Task to complete >> Count every line in the entries that contains "script". Report that count alone.

Records for this exercise >>
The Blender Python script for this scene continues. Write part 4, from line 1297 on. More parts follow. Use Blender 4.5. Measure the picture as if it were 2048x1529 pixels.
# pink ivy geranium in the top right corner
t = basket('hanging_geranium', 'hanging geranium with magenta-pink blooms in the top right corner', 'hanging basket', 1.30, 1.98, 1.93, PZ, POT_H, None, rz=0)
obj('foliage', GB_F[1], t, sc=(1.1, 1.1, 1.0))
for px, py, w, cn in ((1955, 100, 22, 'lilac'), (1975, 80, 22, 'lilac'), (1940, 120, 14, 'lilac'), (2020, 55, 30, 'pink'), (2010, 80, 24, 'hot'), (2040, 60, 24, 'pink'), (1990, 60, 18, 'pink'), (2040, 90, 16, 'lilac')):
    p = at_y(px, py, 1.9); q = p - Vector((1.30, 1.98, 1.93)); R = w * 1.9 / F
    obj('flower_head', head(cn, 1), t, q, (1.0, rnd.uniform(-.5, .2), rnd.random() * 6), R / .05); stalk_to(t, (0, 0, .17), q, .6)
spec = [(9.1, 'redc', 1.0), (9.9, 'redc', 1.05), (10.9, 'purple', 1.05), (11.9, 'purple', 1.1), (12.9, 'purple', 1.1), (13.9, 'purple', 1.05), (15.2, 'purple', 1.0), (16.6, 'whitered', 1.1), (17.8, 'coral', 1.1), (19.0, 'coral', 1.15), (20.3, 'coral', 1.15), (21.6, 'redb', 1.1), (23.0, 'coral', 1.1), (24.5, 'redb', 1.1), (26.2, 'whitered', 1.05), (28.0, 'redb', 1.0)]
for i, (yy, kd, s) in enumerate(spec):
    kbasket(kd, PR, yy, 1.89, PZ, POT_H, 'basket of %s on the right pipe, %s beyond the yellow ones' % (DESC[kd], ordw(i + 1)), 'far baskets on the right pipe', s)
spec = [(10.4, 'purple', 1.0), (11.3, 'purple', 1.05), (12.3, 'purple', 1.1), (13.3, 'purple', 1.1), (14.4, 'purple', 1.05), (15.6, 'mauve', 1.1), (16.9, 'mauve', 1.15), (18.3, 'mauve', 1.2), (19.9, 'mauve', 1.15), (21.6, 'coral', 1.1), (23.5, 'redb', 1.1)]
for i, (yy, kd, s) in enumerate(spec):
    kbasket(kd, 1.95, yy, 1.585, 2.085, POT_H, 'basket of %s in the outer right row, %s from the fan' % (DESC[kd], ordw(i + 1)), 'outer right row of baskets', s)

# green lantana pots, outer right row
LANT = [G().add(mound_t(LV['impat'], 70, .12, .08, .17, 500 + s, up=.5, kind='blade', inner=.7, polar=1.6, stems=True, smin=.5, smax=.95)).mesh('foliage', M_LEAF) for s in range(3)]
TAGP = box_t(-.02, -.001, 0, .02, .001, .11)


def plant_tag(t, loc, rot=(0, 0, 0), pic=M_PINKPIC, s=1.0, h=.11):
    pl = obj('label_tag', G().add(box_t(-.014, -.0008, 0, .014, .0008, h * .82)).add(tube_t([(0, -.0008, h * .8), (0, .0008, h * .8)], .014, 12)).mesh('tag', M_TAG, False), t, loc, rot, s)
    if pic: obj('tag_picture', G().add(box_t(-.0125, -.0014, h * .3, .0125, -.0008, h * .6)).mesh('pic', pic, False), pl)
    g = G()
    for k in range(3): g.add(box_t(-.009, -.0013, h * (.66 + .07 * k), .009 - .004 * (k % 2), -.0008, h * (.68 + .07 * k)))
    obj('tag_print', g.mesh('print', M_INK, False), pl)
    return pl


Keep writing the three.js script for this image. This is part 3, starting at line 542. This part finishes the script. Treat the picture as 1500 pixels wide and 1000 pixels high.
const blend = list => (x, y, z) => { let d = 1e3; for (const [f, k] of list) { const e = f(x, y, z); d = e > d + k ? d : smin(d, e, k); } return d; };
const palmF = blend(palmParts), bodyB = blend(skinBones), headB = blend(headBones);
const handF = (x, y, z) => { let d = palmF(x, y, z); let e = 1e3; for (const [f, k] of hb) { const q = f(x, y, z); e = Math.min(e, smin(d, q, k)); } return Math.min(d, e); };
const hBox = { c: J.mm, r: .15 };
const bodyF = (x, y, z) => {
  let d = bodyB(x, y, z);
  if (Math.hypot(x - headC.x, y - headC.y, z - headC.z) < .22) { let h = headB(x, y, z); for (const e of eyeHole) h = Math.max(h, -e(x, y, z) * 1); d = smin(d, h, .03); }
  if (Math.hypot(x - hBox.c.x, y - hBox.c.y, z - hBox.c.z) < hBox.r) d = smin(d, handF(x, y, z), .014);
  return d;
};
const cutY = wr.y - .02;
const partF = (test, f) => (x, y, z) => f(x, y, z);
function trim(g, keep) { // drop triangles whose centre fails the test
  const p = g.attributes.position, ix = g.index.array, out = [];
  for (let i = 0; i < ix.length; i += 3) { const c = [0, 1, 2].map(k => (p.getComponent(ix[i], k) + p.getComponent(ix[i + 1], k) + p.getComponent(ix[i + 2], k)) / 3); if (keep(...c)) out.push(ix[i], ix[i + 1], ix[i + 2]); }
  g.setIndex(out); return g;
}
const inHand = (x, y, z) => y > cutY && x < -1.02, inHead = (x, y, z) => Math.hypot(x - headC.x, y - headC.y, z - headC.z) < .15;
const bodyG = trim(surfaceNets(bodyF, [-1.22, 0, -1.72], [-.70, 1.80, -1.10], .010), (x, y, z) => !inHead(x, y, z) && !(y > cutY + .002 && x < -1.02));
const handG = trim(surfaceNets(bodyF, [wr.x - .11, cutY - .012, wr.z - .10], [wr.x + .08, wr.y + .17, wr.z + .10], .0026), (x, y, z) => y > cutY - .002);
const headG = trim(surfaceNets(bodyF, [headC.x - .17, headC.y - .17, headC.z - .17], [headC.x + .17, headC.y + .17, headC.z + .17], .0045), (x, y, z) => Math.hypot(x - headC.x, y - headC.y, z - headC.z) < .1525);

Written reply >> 2